1917…so many years ago and so many changes she’s experienced. I didn’t go visit her on her birthday because I assumed she would have a lot of other company there helping her celebrate. Taylor and I went to see her yesterday and found out no one was there on her special day. That was the beginning of several “twangs” I felt in my heart and my stomach. I should have been there! Grandma’s level of anxiety is so much less when there’s not so much activity in her room and in her life. Too many at one time overwhelms her because she can’t see very well and she can’t hear very well. She wants to be an active participant in the conversation and can’t focus when there’s more than one conversation happening.

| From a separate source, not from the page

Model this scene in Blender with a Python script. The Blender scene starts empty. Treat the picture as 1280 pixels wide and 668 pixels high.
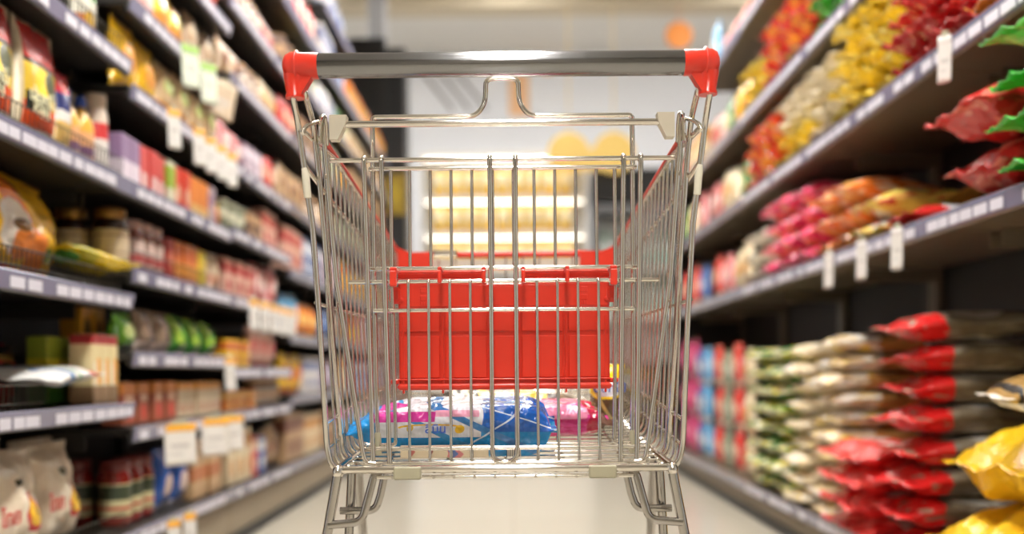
import bpy, math, random
from mathutils import Vector, Matrix, noise

SC = bpy.context.scene
COL = SC.collection
R = math.radians
rng = random.Random(11)

# ------------------------------------------------------------------ camera
FPX, CX, CY = 1244.4, 640.0, 465.0
CAMZ, ROLL = 0.62, R(0.5)
cam_d = bpy.data.cameras.new('camera')
cam = bpy.data.objects.new('camera', cam_d)
COL.objects.link(cam)
cam.location = (0, 0, CAMZ)
cam.rotation_euler = (R(90), ROLL, 0)
cam_d.lens, cam_d.sensor_width = 35.0, 36.0
cam_d.shift_y = (CY - 334.0) / 1280.0
cam_d.clip_start = 0.05
cam_d.dof.use_dof = True
cam_d.dof.focus_distance = 1.365
cam_d.dof.aperture_fstop = 1.7
cam_d.dof.aperture_blades = 9
SC.camera = cam


def at(px, py, Y):
    """a point of the photograph, measured on the plane that lies Y metres ahead"""
    u, v = px - CX, CY - py
    c, s = math.cos(ROLL), math.sin(ROLL)
    return Vector(((u * c - v * s) * Y / FPX, Y, CAMZ + (u * s + v * c) * Y / FPX))


# ------------------------------------------------------------------ materials
def srgb(r, g, b):
    f = lambda c: c / 12.92 if c <= 0.04045 else ((c + 0.055) / 1.055) ** 2.4
    return (f(r / 255), f(g / 255), f(b / 255), 1.0)


def new_mat(name):
    m = bpy.data.materials.new(name)
    m.use_nodes = True
    nt = m.node_tree
    return m, nt, nt.nodes['Principled BSDF']


def plain(name, col, rough=0.45, metal=0.0, coat=0.0, trans=0.0, alpha=1.0, emit=None, strength=0.0, bump=None, vary=0.0):
    m, nt, b = new_mat(name)
    b.inputs['Base Color'].default_value = srgb(*col)
    b.inputs['Roughness'].default_value = rough
    b.inputs['Metallic'].default_value = metal
    b.inputs['Coat Weight'].default_value = coat
    b.inputs['Coat Roughness'].default_value = 0.12
    b.inputs['Transmission Weight'].default_value = trans
    b.inputs['Alpha'].default_value = alpha
    if emit:
        b.inputs['Emission Color'].default_value = srgb(*emit)
        b.inputs['Emission Strength'].default_value = strength
    tc = nt.nodes.new('ShaderNodeTexCoord')
    if vary:
        n = nt.nodes.new('ShaderNodeTexNoise')
        n.inputs['Scale'].default_value = 30.0
        nt.links.new(tc.outputs['Object'], n.inputs['Vector'])
        mx = nt.nodes.new('ShaderNodeMix')
        mx.data_type = 'RGBA'
        c = srgb(*col)
        mx.inputs['A'].default_value = tuple(x * (1 - vary) for x in c[:3]) + (1,)
        mx.inputs['B'].default_value = tuple(min(1, x * (1 + vary)) for x in c[:3]) + (1,)
        nt.links.new(n.outputs['Fac'], mx.inputs['Factor'])
        nt.links.new(mx.outputs['Result'], b.inputs['Base Color'])
    if bump:
        n = nt.nodes.new('ShaderNodeTexNoise')
        n.inputs['Scale'].default_value = bump[0]
        nt.links.new(tc.outputs['Object'], n.inputs['Vector'])
        bp = nt.nodes.new('ShaderNodeBump')
        bp.inputs['Strength'].default_value = bump[1]
        bp.inputs['Distance'].default_value = 0.004
        nt.links.new(n.outputs['Fac'], bp.inputs['Height'])
        nt.links.new(bp.outputs['Normal'], b.inputs['Normal'])
    return m


def pack(name, base, feats=(), rough=0.32, coat=0.3, metal=0.0, warp=0.0, crinkle=0.0):
    """printed packaging: FEATS are bands, patches and ovals of ink laid over the base colour, in the pack's own 0..1 space"""
    m, nt, b = new_mat(name)
    L = nt.links.new
    tc = nt.nodes.new('ShaderNodeTexCoord')
    vec = tc.outputs['Generated']
    nvec = vec
    if warp or any(f[0] == 'noise' for f in feats):
        oi = nt.nodes.new('ShaderNodeObjectInfo')
        mu = nt.nodes.new('ShaderNodeMath'); mu.operation = 'MULTIPLY'; mu.inputs[1].default_value = 23.0
        L(oi.outputs['Random'], mu.inputs[0])
        va = nt.nodes.new('ShaderNodeVectorMath'); va.operation = 'ADD'
        L(vec, va.inputs[0]); L(mu.outputs[0], va.inputs[1])
        nvec = va.outputs[0]
    if warp:
        n = nt.nodes.new('ShaderNodeTexNoise')
        n.inputs['Scale'].default_value = 2.2
        n.inputs['Detail'].default_value = 1.0
        L(nvec, n.inputs['Vector'])
        sub = nt.nodes.new('ShaderNodeVectorMath'); sub.operation = 'SUBTRACT'
        sub.inputs[1].default_value = (0.5, 0.5, 0.5)
        L(n.outputs['Color'], sub.inputs[0])
        sc = nt.nodes.new('ShaderNodeVectorMath'); sc.operation = 'SCALE'
        sc.inputs['Scale'].default_value = warp
        L(sub.outputs[0], sc.inputs[0])
        ad = nt.nodes.new('ShaderNodeVectorMath'); ad.operation = 'ADD'
        L(vec, ad.inputs[0]); L(sc.outputs[0], ad.inputs[1])
        vec = ad.outputs[0]
    sep = nt.nodes.new('ShaderNodeSeparateXYZ')
    L(vec, sep.inputs[0])
    ax = {'x': sep.outputs[0], 'y': sep.outputs[1], 'z': sep.outputs[2]}

    def math_(op, a, c, d=None):
        n = nt.nodes.new('ShaderNodeMath'); n.operation = op
        for i, x in enumerate((a, c, d)):
            if x is None:
                continue
            if isinstance(x, (int, float)):
                n.inputs[i].default_value = x
            else:
                L(x, n.inputs[i])
        return n.outputs[0]

    def rng_(a, lo, hi):
        return math_('COMPARE', ax[a], (lo + hi) / 2, (hi - lo) / 2)

    cur = None
    for f in feats:
        k, col = f[0], f[-1]
        if k == 'band':
            mask = rng_(*f[1:4])
        elif k == 'rect':
            mask = math_('MULTIPLY', rng_(*f[1:4]), rng_(*f[4:7]))
        elif k == 'oval':
            a1, c1, r1, a2, c2, r2 = f[1:7]
            p = math_('POWER', math_('ABSOLUTE', math_('DIVIDE', math_('SUBTRACT', ax[a1], c1), r1), 0), 2)
            q = math_('POWER', math_('ABSOLUTE', math_('DIVIDE', math_('SUBTRACT', ax[a2], c2), r2), 0), 2)
            mask = math_('LESS_THAN', math_('ADD', p, q), 1.0)
        elif k == 'slash':                       # slanted band: lo < a + k*b < hi
            a1, a2, kk, lo, hi = f[1:6]
            mask = math_('COMPARE', math_('MULTIPLY_ADD', ax[a2], kk, ax[a1]), (lo + hi) / 2, (hi - lo) / 2)
        elif k == 'stripes':                     # fine rows of print
            a1, freq, duty = f[1:4]
            mask = math_('LESS_THAN', math_('FRACT', math_('MULTIPLY', ax[a1], freq), 0), duty)
        else:                                    # noise blotches
            n = nt.nodes.new('ShaderNodeTexNoise')
            n.inputs['Scale'].default_value = f[1]
            n.inputs['Detail'].default_value = 1.5
            L(nvec, n.inputs['Vector'])
            mask = math_('GREATER_THAN', n.outputs['Fac'], f[2])
        mx = nt.nodes.new('ShaderNodeMix'); mx.data_type = 'RGBA'
        L(mask, mx.inputs['Factor'])
        if cur is None:
            mx.inputs['A'].default_value = srgb(*base)
        else:
            L(cur, mx.inputs['A'])
        mx.inputs['B'].default_value = srgb(*col)
        cur = mx.outputs['Result']
    if cur is None:
        b.inputs['Base Color'].default_value = srgb(*base)
    else:
        L(cur, b.inputs['Base Color'])
    b.inputs['Roughness'].default_value = rough
    b.inputs['Metallic'].default_value = metal
    b.inputs['Coat Weight'].default_value = coat
    b.inputs['Coat Roughness'].default_value = 0.1
    if crinkle:
        n = nt.nodes.new('ShaderNodeTexNoise')
        n.inputs['Scale'].default_value = 38.0
        n.inputs['Detail'].default_value = 2.0
        L(tc.outputs['Object'], n.inputs['Vector'])
        bp = nt.nodes.new('ShaderNodeBump')
        bp.inputs['Strength'].default_value = crinkle
        bp.inputs['Distance'].default_value = 0.02
        L(n.outputs['Fac'], bp.inputs['Height'])
        L(bp.outputs['Normal'], b.inputs['Normal'])
    return m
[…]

Yesterday, while Taylor and I sat there with her, Grandma was in a very chatty mood. She smiled a lot and offered stories I had never heard before. I told her about going to Lincoln on Friday night to watch Taylor at All-State Choir. She asked what songs they sang and the only one I knew she would know was “My Country Tis of Thee”. She smiled from ear to ear, “Really? My Country Tis of Thee?” and then broke out in song. It was a moment that melted my heart! I really didn’t know Grandma liked to sing. She said she sang a lot as a kid and whistled all the time. Really? That’s Taylor! Whistling all the time. And in shrill notes that aggravate the heck out of me! Grandma told us the story of whistling really loud each time she had to go out and call the cows in. The cows got to know her whistle and when they heard it they’d know she and her dog were on their way. This brought tears to my eyes. My Grandma was once a little girl – someone who sang and whistled and enjoyed being with her 9 brothers and sisters. It was at this moment that I wished that I could have one of those days that I mentioned in a previous posting. A day that would take me back in time to allow me to see my Grandma as a little girl and view the simplicity of her life at that time. Grandma can’t whistle anymore. When she got dentures, the dentist took away her whistle. When she told us that story, it was Taylor who started to cry. Whenever Taylor whistles, I will probably still get agitated with the shrillness, but it will forever take on a whole different feeling – I will think of my Grandma.
Grandma also told of the time that she (as a 5 or 6-year-old girl) had to go up on stage for a school play. She could STILL remember her line. It goes something like this:
When I got up on stage, my heart went twitter pat, twitter pat. I heard someone in the audience ask, “Who’s sweet little girl is that?”
I can picture a little blond-headed 5 year old being scared to death up on stage and Grandma said, “My heart really was going twitter pat, twitter pat”. 🙂 Grandma was once a little girl, someone’s daughter, sister, and best friend. I have always known her as Grandma.
The memories I hold near and dear to my heart include her famous fried chicken with bread and gravy, Christmas and Easter, fishing, her cookie drawer, sitting in her lap, and “fixing” her hair. When I was little, we didn’t get to go see her very often. She lived 2 1/2 hours away. But, when we did, it was the BEST! I can still remember the overwhelming feelings of sadness as I would watch her house go out of sight in the rear view mirror. I felt that same feeling yesterday. I love you, Grandma! And I hope that one day, I’ll be a grandma just like you who unknowingly creates that sort of love in a little ones heart!